Thursday, January 15, 2009

What is the role of money in your life?

This is a guest post by Shell Tain, PCC, CPCC of Sensible Coaching, from the crunch to the ka-ching!

Money’s Real Role


  • What does money do for us?
  • What do we expect of it?
  • What is money’s real role in our lives?

These questions frequently resound in my practice. We expect a lot out of our money. We believe it will keep us safe, and that it will make us feel worthwhile. We expect that it will support us. But I wonder if that is really what money is all about? Remember, we humans make up most of our beliefs.

Does money really keep us safe?
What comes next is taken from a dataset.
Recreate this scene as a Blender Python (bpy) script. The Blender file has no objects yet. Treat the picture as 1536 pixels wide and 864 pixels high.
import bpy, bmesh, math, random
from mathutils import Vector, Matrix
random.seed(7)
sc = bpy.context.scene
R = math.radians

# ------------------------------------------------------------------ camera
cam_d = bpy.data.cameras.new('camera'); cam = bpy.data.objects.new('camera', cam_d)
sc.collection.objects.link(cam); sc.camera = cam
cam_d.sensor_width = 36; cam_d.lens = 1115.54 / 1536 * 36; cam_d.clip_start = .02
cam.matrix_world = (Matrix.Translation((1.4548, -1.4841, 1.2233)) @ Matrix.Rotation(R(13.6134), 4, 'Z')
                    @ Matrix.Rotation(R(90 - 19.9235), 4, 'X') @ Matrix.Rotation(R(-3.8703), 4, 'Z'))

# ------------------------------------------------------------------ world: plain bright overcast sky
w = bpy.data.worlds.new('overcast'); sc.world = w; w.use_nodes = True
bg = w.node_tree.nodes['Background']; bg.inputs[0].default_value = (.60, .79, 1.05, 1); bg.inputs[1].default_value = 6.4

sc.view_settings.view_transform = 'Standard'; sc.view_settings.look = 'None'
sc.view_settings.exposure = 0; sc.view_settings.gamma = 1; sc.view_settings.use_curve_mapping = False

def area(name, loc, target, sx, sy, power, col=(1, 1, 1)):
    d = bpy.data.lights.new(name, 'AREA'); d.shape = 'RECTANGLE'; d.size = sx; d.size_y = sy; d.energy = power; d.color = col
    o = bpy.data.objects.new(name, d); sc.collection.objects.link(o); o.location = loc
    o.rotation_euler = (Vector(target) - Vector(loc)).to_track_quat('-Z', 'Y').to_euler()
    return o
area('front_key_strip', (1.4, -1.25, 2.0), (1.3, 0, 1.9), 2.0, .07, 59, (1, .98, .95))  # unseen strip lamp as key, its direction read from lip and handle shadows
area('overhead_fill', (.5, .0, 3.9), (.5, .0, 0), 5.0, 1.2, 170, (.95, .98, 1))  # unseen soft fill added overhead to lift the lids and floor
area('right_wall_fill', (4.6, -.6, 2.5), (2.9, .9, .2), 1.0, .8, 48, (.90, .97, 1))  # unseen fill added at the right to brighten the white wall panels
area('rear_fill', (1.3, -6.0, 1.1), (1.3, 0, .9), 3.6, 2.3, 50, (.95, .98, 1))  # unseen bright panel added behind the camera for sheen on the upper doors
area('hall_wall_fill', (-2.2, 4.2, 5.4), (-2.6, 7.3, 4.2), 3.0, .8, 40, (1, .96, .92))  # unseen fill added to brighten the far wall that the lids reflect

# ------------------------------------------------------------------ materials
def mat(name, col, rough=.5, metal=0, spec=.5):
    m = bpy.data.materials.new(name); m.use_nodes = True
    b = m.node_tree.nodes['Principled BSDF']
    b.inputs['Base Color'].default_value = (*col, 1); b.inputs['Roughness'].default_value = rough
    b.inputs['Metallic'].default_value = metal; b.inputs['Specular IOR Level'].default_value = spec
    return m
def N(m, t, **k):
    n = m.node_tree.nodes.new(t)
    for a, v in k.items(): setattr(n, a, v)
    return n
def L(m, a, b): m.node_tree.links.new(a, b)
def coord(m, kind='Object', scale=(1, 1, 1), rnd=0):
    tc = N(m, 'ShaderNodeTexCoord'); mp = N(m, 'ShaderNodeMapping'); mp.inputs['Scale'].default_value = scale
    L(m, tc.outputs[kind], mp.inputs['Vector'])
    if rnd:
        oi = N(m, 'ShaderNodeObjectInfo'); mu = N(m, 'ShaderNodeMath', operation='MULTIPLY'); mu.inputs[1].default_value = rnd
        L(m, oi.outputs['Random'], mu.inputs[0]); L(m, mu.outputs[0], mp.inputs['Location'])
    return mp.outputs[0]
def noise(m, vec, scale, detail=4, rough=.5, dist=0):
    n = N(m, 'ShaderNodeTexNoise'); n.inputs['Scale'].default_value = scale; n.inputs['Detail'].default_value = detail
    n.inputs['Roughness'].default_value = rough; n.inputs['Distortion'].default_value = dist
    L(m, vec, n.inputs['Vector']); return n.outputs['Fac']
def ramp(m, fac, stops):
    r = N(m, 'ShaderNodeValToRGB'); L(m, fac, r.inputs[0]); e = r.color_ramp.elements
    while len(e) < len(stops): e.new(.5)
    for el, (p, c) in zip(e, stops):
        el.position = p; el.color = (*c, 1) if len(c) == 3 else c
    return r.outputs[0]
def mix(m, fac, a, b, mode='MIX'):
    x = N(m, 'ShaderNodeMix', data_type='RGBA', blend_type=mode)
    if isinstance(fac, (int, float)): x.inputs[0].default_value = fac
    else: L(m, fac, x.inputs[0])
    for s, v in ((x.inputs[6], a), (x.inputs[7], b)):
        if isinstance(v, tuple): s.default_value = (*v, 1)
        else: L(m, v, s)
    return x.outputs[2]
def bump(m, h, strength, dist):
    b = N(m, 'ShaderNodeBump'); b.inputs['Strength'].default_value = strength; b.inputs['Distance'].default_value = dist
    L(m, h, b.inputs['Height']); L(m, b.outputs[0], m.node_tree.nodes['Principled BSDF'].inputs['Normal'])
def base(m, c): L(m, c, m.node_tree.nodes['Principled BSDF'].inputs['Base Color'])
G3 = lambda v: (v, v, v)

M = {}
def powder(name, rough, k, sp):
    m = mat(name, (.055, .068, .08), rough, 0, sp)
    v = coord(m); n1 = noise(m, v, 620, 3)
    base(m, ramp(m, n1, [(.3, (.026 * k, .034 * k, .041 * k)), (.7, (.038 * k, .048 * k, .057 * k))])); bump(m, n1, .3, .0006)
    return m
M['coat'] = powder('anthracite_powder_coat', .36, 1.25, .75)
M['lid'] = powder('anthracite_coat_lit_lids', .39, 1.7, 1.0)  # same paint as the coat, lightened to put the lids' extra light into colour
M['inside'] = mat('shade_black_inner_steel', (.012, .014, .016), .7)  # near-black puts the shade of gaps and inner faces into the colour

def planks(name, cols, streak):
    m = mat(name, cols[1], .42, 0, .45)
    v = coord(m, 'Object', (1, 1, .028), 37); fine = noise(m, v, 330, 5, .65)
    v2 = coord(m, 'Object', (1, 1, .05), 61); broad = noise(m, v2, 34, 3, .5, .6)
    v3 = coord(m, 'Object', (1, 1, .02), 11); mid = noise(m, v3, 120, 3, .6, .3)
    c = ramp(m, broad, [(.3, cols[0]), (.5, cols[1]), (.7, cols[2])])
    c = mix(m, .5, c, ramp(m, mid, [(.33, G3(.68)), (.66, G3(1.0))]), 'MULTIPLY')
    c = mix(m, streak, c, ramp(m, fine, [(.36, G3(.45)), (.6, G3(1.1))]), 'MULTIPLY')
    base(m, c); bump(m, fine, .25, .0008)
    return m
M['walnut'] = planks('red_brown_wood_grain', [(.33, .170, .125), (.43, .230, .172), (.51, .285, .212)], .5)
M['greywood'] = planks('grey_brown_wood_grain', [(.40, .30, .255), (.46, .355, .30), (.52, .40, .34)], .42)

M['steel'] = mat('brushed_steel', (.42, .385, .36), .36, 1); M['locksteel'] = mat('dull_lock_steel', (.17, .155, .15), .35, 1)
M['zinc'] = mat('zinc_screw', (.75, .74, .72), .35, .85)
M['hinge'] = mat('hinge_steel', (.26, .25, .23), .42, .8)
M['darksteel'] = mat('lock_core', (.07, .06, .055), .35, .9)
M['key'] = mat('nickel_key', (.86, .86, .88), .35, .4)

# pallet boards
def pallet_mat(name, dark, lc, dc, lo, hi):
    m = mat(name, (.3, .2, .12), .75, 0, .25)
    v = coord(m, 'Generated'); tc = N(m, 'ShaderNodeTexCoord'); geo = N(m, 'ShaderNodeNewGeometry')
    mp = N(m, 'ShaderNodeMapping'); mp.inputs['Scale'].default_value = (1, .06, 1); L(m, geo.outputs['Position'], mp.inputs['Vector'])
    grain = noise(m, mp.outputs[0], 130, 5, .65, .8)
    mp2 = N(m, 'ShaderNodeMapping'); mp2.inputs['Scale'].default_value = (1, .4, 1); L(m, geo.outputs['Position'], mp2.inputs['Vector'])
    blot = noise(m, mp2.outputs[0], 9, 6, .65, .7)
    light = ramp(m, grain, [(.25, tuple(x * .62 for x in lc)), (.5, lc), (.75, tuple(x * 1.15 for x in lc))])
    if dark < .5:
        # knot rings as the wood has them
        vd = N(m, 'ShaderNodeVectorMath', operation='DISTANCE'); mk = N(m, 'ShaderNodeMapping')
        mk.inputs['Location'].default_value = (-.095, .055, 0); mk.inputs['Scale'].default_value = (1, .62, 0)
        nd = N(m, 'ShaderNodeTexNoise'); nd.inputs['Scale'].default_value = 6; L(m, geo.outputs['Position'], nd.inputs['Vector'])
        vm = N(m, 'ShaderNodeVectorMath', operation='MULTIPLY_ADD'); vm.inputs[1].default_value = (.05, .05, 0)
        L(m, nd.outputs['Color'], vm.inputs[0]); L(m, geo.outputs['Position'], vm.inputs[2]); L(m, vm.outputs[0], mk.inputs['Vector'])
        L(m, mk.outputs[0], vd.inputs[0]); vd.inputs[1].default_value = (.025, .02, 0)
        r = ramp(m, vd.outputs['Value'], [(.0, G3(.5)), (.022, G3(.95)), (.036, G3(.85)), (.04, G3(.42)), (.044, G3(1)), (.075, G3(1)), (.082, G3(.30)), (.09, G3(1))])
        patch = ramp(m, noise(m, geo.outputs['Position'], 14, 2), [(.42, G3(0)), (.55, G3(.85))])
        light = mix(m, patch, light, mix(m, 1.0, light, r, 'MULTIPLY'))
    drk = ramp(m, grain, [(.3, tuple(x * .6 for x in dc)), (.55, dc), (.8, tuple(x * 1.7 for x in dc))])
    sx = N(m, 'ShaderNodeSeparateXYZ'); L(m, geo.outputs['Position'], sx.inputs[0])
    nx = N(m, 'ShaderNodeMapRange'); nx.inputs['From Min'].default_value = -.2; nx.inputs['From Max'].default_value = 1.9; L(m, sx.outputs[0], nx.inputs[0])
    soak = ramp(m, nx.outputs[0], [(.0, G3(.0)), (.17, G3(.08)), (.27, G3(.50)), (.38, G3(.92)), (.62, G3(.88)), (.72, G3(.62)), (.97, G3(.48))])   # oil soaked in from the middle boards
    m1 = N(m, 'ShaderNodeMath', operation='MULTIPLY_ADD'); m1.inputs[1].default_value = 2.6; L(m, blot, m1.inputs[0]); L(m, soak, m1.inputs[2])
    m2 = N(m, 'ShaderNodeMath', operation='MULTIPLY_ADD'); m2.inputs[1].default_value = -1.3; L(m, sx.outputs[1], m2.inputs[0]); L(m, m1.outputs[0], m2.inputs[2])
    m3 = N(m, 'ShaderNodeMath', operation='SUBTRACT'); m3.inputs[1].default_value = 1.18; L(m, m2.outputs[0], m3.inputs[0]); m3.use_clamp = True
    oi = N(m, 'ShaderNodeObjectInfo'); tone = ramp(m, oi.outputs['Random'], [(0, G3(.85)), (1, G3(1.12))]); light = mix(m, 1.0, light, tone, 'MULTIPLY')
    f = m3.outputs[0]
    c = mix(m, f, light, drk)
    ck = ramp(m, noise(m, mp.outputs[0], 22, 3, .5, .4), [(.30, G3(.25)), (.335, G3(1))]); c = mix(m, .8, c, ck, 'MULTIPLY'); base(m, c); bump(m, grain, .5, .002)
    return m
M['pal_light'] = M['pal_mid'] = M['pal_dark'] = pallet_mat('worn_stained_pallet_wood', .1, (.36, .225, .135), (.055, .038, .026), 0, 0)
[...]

I think safety has more to do with our own resilience and fortitude than does money. Money can help, it can make the process easier, but does it really keep us safe in the crunch times? When the waters from Katrina let loose, money isn’t what saved people. Quick thinking saved people. Money helped after the fact. If you had money you stayed in a motel instead of the Astrodome.

Does money truly make us feel worthwhile? It would seem not, because the place where you think you will have enough money just keeps moving farther and farther away. We seek to have money make us feel worthy and deserving, and somehow we never amass enough money to have that happen. Yet, most of us do feel worthwhile. Those feelings come from our feelings of self worth, from our values and our actions. They don’t come from our money.

Does money actually provide support? We expect money to have a positive or negative voice, but its voice is actually quite neutral. What money does extremely well is to tell us, without judgment, just how we are doing. Once you get that idea, it’s the good news. Money doesn’t have an opinion. Money doesn’t think a bankruptcy is bad, or winning the lottery is good. Money isn’t really the cause of any of that, and it doesn’t care. It’s just what we use instead of the barter system.

You are going to be in a relationship with money for the rest of your life. Most people will come and go, but money will be there in some manner forever. So how do you want to be in your relationship with this neutral, non-judgmental reporting agent? Afraid of it? Angry with it? Avoiding it? Or maybe you could just use it to see what it has to tell you, without all that emotion clouding its mission.